BODHIDHARMA, that hairy sixth-century Indian teacher with the fierce stare and grumpy scowl, traveled from India to China, where he sat in meditation for so many years in a row that he became known as the first Zen patriarch. Bodhidharma’s teaching of just sitting defied the scriptural authority established in China by the prevailing Buddhist schools. The try-it-and-see-for-yourself method advocated by the historical Buddha had been replaced by memorization and rote repetition of sutras. Just sitting, an internal and individual form of self-realization, an insight directly into one’s own nature, is what Bodhidharma called “a special transmission outside the scriptures.”

For fifty years following the 1893 Parliament of World Religions in Chicago, a small but steady stream of teachers and translators continued to supply fragments of classic Buddhism. For the last half-century, however, a handful of artists engaged in many different Buddhist paths, gave another meaning to “transmission outside the scriptures,” for it was largely through their investigations that an awareness of Buddhism was conveyed from the margins toward the American mainstream. Like Bodhidharma himself, the artists persisted through and beyond the study of the classics to the original source—themselves. In this issue, both Huang Po and Charlotte Joko Beck provide a taste of Zen’s relentless focus on the awakened mind and, with it, a sense of the creativity exacted by the path of self-realization.

With the help of D. T Suzuki in the fifties, American artists encountered the teachings of Buddha—though in general Shakyamuni himself did not figure prominently among the intellectuals. Jack Kerouac was an exception, not only writing Wake Up, the biography of the Buddha that Tricycle is currently serializing, but painting Buddha images as well, including the one which appears on the cover of this issue. More typically, the avant-garde associated religious icons and endeavors with degenerate bureaucracies. To artists shaped by European ideologies and adrift in a philistine society, Zen offered a mystical pragmatism which appealed to the frontier spirit while demanding far deeper reserves of self-reliance than the American West had demanded of cowboys.
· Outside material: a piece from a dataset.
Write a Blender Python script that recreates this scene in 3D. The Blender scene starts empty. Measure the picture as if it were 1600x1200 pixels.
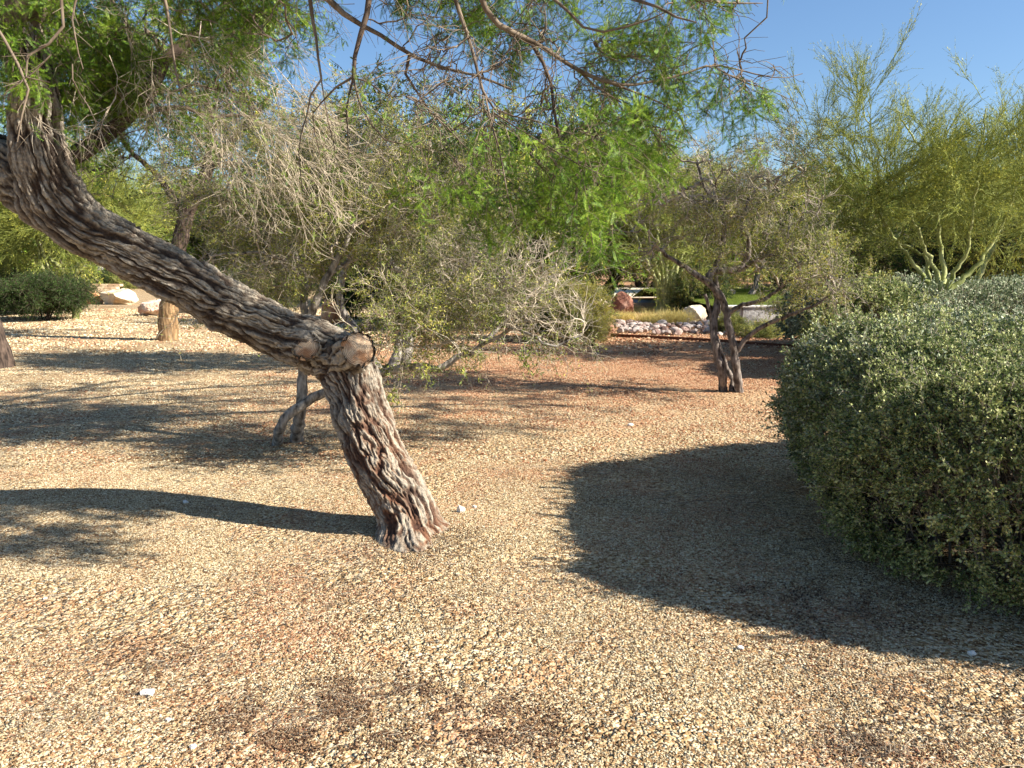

The voices of Peter Matthiessen and Jim Harrison in this issue are those of accomplished “Zen writers” whose lives are shaped by Zen but whose fiction—where we do not find explicit Buddhist imagery—testifies more to the lineage of Melville than Basho. Kate Wheeler’s short story “Ringworm” places her also squarely within the parameters of the Western literary tradition. Of the younger generation of Buddhist practitioners, Wheeler, a former Buddhist nun, delivers fiction in which traditional Buddhist material is handled with the personal ease of Willa Cather describing the heartland. Her prize-winning literary gifts aside, Wheeler represents a new coming of age of Buddhism in this culture.

In a stunning gesture, the late Tibetan teacher Trungpa Rinpoche arrived in the United States in 1974 and immediately asked to meet the poets. In her essay, still sounding somewhat awestruck after almost twenty years, Anne Waldman exclaims, “Who ever asks to see the poets!” Trungpa Rinpoche courted them; he embraced their creativity with his own, breaking convention with passionate explorations intended to free the heart and mind from self-imposed exile. No one denies that he was a wild man. Certainly not his disciple Pema Chodron, who, in “No Right, No Wrong,” exemplifies how a devoted disciple can share her teacher’s views without imitating that teacher’s style or methods. A celibate nun and director of Gampo Abbey, she emphasizes accepting the ambiguity and dying inherent in living—what she calls the groundlessness of reality. In an interview that ranges from teaching styles to sexuality and ethical norms, Pema Chodron reiterates the need to return to our fundamental Buddha-nature, that clean slate from which all true art, East and West, arises.

The traditions of monasticism, formal teachings, and ritual have often been viewed in contradiction to the “crazy wisdom,” of those experimental teachers who abandoned convention and broke the rules. Yet it is this very tension, captured in Nam June Paik’s sculpture (page 35), that dusts off the slate, helps wake us up, and keeps the Buddhist dharma alive and well.